Весной мать собирала молодые побеги сосны, варила нам отвары, и благодаря этому мы смогли избежать цинги. Все лето ушло на подготовку к зиме. Вспоминаю, как мы сидим за столом и глазами следим за руками мамы, ждем похлебки. Затем мама сушила, что-то еще делала, нюхала и говорила: «Вот отличный табак». Этот табак на базаре у нее расходился быстро, а нам взамен доставалась или кое-какая одежда, или питание. С каждым днем есть хотелось все сильнее. В организме накапливался голод. Мать потом вспоминала – несмотря на голод, мы никогда не просили кушать, видимо понимая, что это ничего не изменит. От голода люди становились дистрофиками или опухали. От голода, я помню, мать наша опухла, была еле живая, от дистрофии она не могла ходить, к тому же страдала от цинги. Слава богу, ее спас наш дядя, который находился в Ленинграде на казарменном положении, – изредка ему удавалось добраться до нас, он приносил нам кое-что съестное. Мой дядя, тогда молодой, вынужден был вылавливать в речке ракушек, из которых варилась похлебка. Возможно, она тогда и спасла мою маму от голодной смерти, но дядя поранил при ловле этих ракушек ногу, получил заражение крови и остался на всю жизнь инвалидом. Мама водила меня в очаг (наименование воспитательного учреждения для детей дошкольного возраста: детский очаг, детский сад, ясли в СССР в 30-е годы XX в. – Авт.), а вечером забирала обратно. Я запомнил очаг, наверное, потому, что отрыв от дома, от мамы стал для меня, как для всякого малыша, глубоким потрясением. До этого я был домашним ребенком. На всю жизнь я запомнил запах очага: смесь запахов чистого детского дыхания, детских тел и постельного белья с запахам кухни. В сущности такой же, как запах детского сада, в который мы, став взрослыми, отводили потом наших детей – Рому и Сашу. Только «наш» запах был очень холодным.

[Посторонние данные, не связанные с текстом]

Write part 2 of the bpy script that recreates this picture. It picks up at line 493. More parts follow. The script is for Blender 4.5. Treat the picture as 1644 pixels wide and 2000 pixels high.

Я помню: однажды в очаге нас усадили обедать. Точно помню, что на столах стояли блюдечки с налитым в них тонюсеньким слоем подсолнечного (мама всегда говорила «постное») масла, а рядом лежал кусочек хлеба. Такой обед бывал уже не раз. Мне очень нравился запах постного масла, нравилось макать хлеб в масло и есть… Непередаваемое наслаждение, от которого кружилась голова… Мы еще только рассаживались по местам, как взревела сирена: «Воздушная тревога!..» Нас стали быстро-быстро уводить в бомбоубежище. Но я куда-то спрятался. И как только все ушли, подбежал к столу, буквально проглотил свой хлеб, выпил масло, вылизал блюдце, схватил чей-то кусочек хлеба и бросился бежать. Запомнилось, как меня тащили в подвал за руку, как мы там сидели, прижавшись друг к другу от страха. Иногда нас выстраивали в шеренгу и давали по ложечке сгущенного молока, но это случалось очень редко. До сих пор помню, как я ждал эту ложечку…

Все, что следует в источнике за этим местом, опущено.